=== Data in this exercise ===

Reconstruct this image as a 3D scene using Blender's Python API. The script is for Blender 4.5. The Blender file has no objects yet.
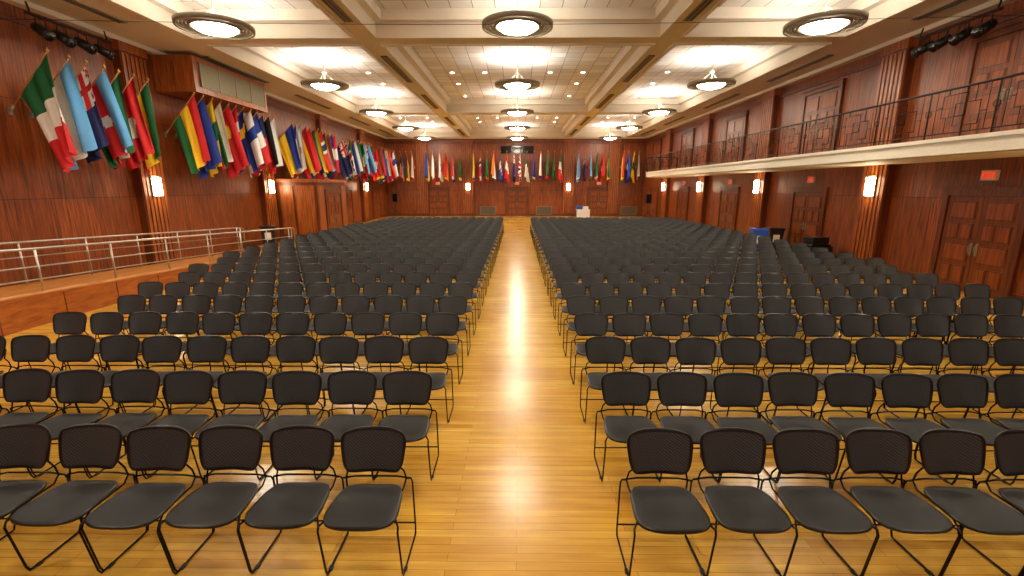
import bpy, math, random
from mathutils import Vector, Matrix
random.seed(7)
S=bpy.context.scene
try:
    S.view_settings.view_transform='Standard'
except Exception: pass
COL=S.collection
pi=math.pi
# ---------------------------------------------------------------- materials
def srgb(r,g,b):
    f=lambda c:(c/255/12.92) if c/255<=.04045 else ((c/255+.055)/1.055)**2.4
    return (f(r),f(g),f(b),1)
def newmat(name):
    m=bpy.data.materials.new(name); m.use_nodes=True
    nt=m.node_tree; b=nt.nodes['Principled BSDF']
    return m,nt,b
def plain(name,c,rough=.5,metal=0,emit=0,ecol=None,noise=.06,nscale=30,spec=None):
    m,nt,b=newmat(name)
    b.inputs['Roughness'].default_value=rough; b.inputs['Metallic'].default_value=metal
    if spec is not None: b.inputs['Specular IOR Level'].default_value=spec
    if noise>0:
        tc=nt.nodes.new('ShaderNodeTexCoord'); n=nt.nodes.new('ShaderNodeTexNoise'); n.inputs['Scale'].default_value=nscale
        mx=nt.nodes.new('ShaderNodeMix'); mx.data_type='RGBA'
        mx.inputs[6].default_value=[x*(1-noise*2) for x in c[:3]]+[1]; mx.inputs[7].default_value=[min(1,x*(1+noise*2)) for x in c[:3]]+[1]
        nt.links.new(tc.outputs['Object'],n.inputs['Vector']); nt.links.new(n.outputs['Fac'],mx.inputs[0]); nt.links.new(mx.outputs[2],b.inputs['Base Color'])
    else: b.inputs['Base Color'].default_value=c
    if emit>0:
        b.inputs['Emission Color'].default_value=ecol or c; b.inputs['Emission Strength'].default_value=emit
    return m
def wood(name,c1,c2,dark,axis=None,bw=1.15,rh=2.25,rough=.36,grain=(11,11,.55)):
    m,nt,b=newmat(name); N=nt.nodes.new; L=nt.links.new
    tc=N('ShaderNodeTexCoord')
    mp=N('ShaderNodeMapping'); mp.inputs['Scale'].default_value=grain
    L(tc.outputs['Object'],mp.inputs['Vector'])
    n=N('ShaderNodeTexNoise'); n.inputs['Scale'].default_value=2.0; n.inputs['Detail'].default_value=6; n.inputs['Distortion'].default_value=1.0
    L(mp.outputs[0],n.inputs['Vector'])
    cr=N('ShaderNodeValToRGB'); cr.color_ramp.elements[0].position=.35; cr.color_ramp.elements[1].position=.64
    cr.color_ramp.elements[0].color=c2; cr.color_ramp.elements[1].color=c1
    L(n.outputs['Fac'],cr.inputs[0]); out=cr.outputs[0]
    if axis:
        sp=N('ShaderNodeSeparateXYZ'); cb=N('ShaderNodeCombineXYZ'); L(tc.outputs['Object'],sp.inputs[0])
        L(sp.outputs[axis],cb.inputs['X']); L(sp.outputs['Z'],cb.inputs['Y'])
        br=N('ShaderNodeTexBrick'); br.offset=0; br.inputs['Scale'].default_value=1
        br.inputs['Brick Width'].default_value=bw; br.inputs['Row Height'].default_value=rh; br.inputs['Mortar Size'].default_value=.009
        br.inputs['Color1'].default_value=(1,1,1,1); br.inputs['Color2'].default_value=(.68,.64,.60,1); br.inputs['Mortar'].default_value=(.25,.2,.16,1)
        L(cb.outputs[0],br.inputs['Vector'])
        mx=N('ShaderNodeMix'); mx.data_type='RGBA'; mx.blend_type='MULTIPLY'; mx.inputs[0].default_value=1
        L(out,mx.inputs[6]); L(br.outputs['Color'],mx.inputs[7]); out=mx.outputs[2]
    L(out,b.inputs['Base Color']); b.inputs['Roughness'].default_value=rough
    return m
W1=srgb(168,86,34); W2=srgb(104,46,15)
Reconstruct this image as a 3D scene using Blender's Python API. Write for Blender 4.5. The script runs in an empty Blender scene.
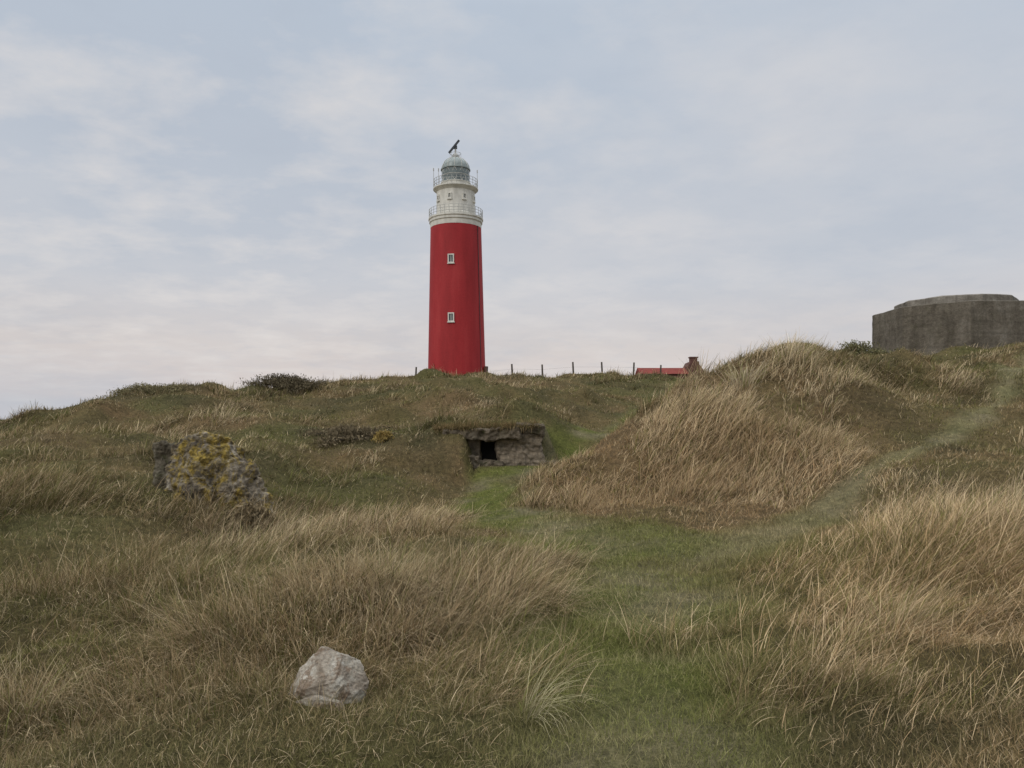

===

- **Task statement**:
Print all entries exactly. The images do not belong in the copy.

- **Result**:
Reconstruct this image as a 3D scene using Blender's Python API. The script is for Blender 4.5. The Blender file has no objects yet.
import bpy, math, random
from mathutils import Vector, Matrix
random.seed(7)
S=bpy.context.scene
try:
    S.view_settings.view_transform='Standard'
except Exception: pass
COL=S.collection
pi=math.pi
# ---------------------------------------------------------------- materials
def srgb(r,g,b):
    f=lambda c:(c/255/12.92) if c/255<=.04045 else ((c/255+.055)/1.055)**2.4
    return (f(r),f(g),f(b),1)
def newmat(name):
    m=bpy.data.materials.new(name); m.use_nodes=True
    nt=m.node_tree; b=nt.nodes['Principled BSDF']
    return m,nt,b
def plain(name,c,rough=.5,metal=0,emit=0,ecol=None,noise=.06,nscale=30,spec=None):
    m,nt,b=newmat(name)
    b.inputs['Roughness'].default_value=rough; b.inputs['Metallic'].default_value=metal
    if spec is not None: b.inputs['Specular IOR Level'].default_value=spec
    if noise>0:
        tc=nt.nodes.new('ShaderNodeTexCoord'); n=nt.nodes.new('ShaderNodeTexNoise'); n.inputs['Scale'].default_value=nscale
        mx=nt.nodes.new('ShaderNodeMix'); mx.data_type='RGBA'
        mx.inputs[6].default_value=[x*(1-noise*2) for x in c[:3]]+[1]; mx.inputs[7].default_value=[min(1,x*(1+noise*2)) for x in c[:3]]+[1]
        nt.links.new(tc.outputs['Object'],n.inputs['Vector']); nt.links.new(n.outputs['Fac'],mx.inputs[0]); nt.links.new(mx.outputs[2],b.inputs['Base Color'])
    else: b.inputs['Base Color'].default_value=c
    if emit>0:
        b.inputs['Emission Color'].default_value=ecol or c; b.inputs['Emission Strength'].default_value=emit
    return m
def wood(name,c1,c2,dark,axis=None,bw=1.15,rh=2.25,rough=.36,grain=(11,11,.55)):
    m,nt,b=newmat(name); N=nt.nodes.new; L=nt.links.new
    tc=N('ShaderNodeTexCoord')
    mp=N('ShaderNodeMapping'); mp.inputs['Scale'].default_value=grain
    L(tc.outputs['Object'],mp.inputs['Vector'])
    n=N('ShaderNodeTexNoise'); n.inputs['Scale'].default_value=2.0; n.inputs['Detail'].default_value=6; n.inputs['Distortion'].default_value=1.0
    L(mp.outputs[0],n.inputs['Vector'])
    cr=N('ShaderNodeValToRGB'); cr.color_ramp.elements[0].position=.35; cr.color_ramp.elements[1].position=.64
    cr.color_ramp.elements[0].color=c2; cr.color_ramp.elements[1].color=c1
    L(n.outputs['Fac'],cr.inputs[0]); out=cr.outputs[0]
    if axis:
        sp=N('ShaderNodeSeparateXYZ'); cb=N('ShaderNodeCombineXYZ'); L(tc.outputs['Object'],sp.inputs[0])
        L(sp.outputs[axis],cb.inputs['X']); L(sp.outputs['Z'],cb.inputs['Y'])
        br=N('ShaderNodeTexBrick'); br.offset=0; br.inputs['Scale'].default_value=1
        br.inputs['Brick Width'].default_value=bw; br.inputs['Row Height'].default_value=rh; br.inputs['Mortar Size'].default_value=.009
        br.inputs['Color1'].default_value=(1,1,1,1); br.inputs['Color2'].default_value=(.68,.64,.60,1); br.inputs['Mortar'].default_value=(.25,.2,.16,1)
        L(cb.outputs[0],br.inputs['Vector'])
        mx=N('ShaderNodeMix'); mx.data_type='RGBA'; mx.blend_type='MULTIPLY'; mx.inputs[0].default_value=1
        L(out,mx.inputs[6]); L(br.outputs['Color'],mx.inputs[7]); out=mx.outputs[2]
    L(out,b.inputs['Base Color']); b.inputs['Roughness'].default_value=rough
    return m
W1=srgb(168,86,34); W2=srgb(104,46,15)
Reconstruct this image as a 3D scene using Blender's Python API. Write for Blender 4.5. The script runs in an empty Blender scene.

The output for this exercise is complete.